Experiments confirm what we know intuitively: time seems to slow down and expand when we experience awe. We feel refreshed and renewed by awe-filled experiences and encounters. Awe “makes life feel more satisfying that it would be otherwise.” That quote comes from Psychological Science magazine, but it could just as easily come from the Machzor, which asks us to see ourselves in relation to something far larger than ourselves – God, the Jewish people, the need to repair our world – and to make accommodation – by changing and doing teshuvah (repentance).
The Days of Awe go by that name because we slow down, consider what is vastly important, and contemplate how our lives can best be spent in the face of our own mortality. As psychologists Dacher Keltner and Jonathan Haidt wrote in Cognition and Emotion, awe lives “in the upper reaches of pleasure and on the boundary of fear.”
2. Heal relationships. Take time for some serious reflection, and then contact someone with whom you have a conflict to try initiating meaningful conversation and healing. Consider deeply before you reach out: What led to the conflict? What is your part in it (even if it’s a small contribution)? Do you have anything to apologize for? What can you ask in order to better understand the other person’s perspective? What would it mean to love your neighbor as yourself, to judge the other person favorably, and/or to pursue peace in this situation? Do you need to set a boundary?
What results can you expect (probable scenario), hope for (best possible scenario), and live with (worst-case scenario)? Who do you want to be in this conversation? What could make you feel that the conversation was a success, regardless of how the other person responds? What is the best timing for a conversation? What is the best format? (Hint: it’s never going to be email.)
1. Do nothing. That is, sit quietly for periods of time to let your mind settle and your soul speak. Some people call this meditation; some call it worship. Many people like to begin by reading an inspirational text, to set the mood and create an internal “conversation starter” that invites the Higher Self to speak.
You might read a selection from the Bible or the Machzor or 60 Days: A Spiritual Guide to the High Holidays by Simon Jacobs or This Is Real and You Are Completely Unprepared: The Days of Awe as a Journey of Transformation by Alan Lew.
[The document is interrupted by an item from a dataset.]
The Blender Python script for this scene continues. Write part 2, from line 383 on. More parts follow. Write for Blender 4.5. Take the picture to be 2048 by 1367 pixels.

Other folks like to listen to music before or as they sit quietly. Alternatively, you can prime your silent time by listening to an audio selection (see number 5, above).
Another way to use sound: download chimes or instructions through meditation apps to help you sit and do nothing. Or follow a themed, guided meditation to delve into a topic (e.g., starting over) or feeling state (e.g., calm) that will benefit you in your spiritual preparation for the Days of Awe.
One traditional form of Jewish meditation is to repeat a prayerful word or phrase mentally, in the silence. It can be helpful to pair specific words or syllables or the internal counting of numbers with an in-breath or an out-breath. Or, if those suggestions don’t sound enough like nothing, just sit and notice your breath.
Some traditional forms of Jewish meditation involve focusing, open-eyed, on a natural object, such as a rock or flame, or on a written, sacred word, such as one of God’s names. To all outward appearances, you are staring into space – and doing nothing.
One powerful technique is to ask a significant, broad question before you sit in silence, such as “Which of my own efforts have brought me the most meaning in the last year?” or “Is there anything I need to know or see that I am hiding from?” Then just sit in silence for 5-20 minutes – or longer. Do nothing. Notice what thoughts come up, and – for now – do nothing about them. (Later, if you feel moved, you can capture in writing any insights that stick with you.)
Doing nothing is simple, but – especially for those first gaining experience with it – not usually easy. However, most people gain insights or see benefits early on, and that provides a lot of motivation to keep at the nothin’-doin’. Many research studies show long-lasting and profound benefits from doing nothing.
If you will spend many hours sitting in synagogue over the High Holidays, doing nothing is a real – and spiritually potent – possibility.
May 5780 be an awesome year of good sustenance and good goals; better understanding and better relationships; potent social action and the best kind of doing nothing.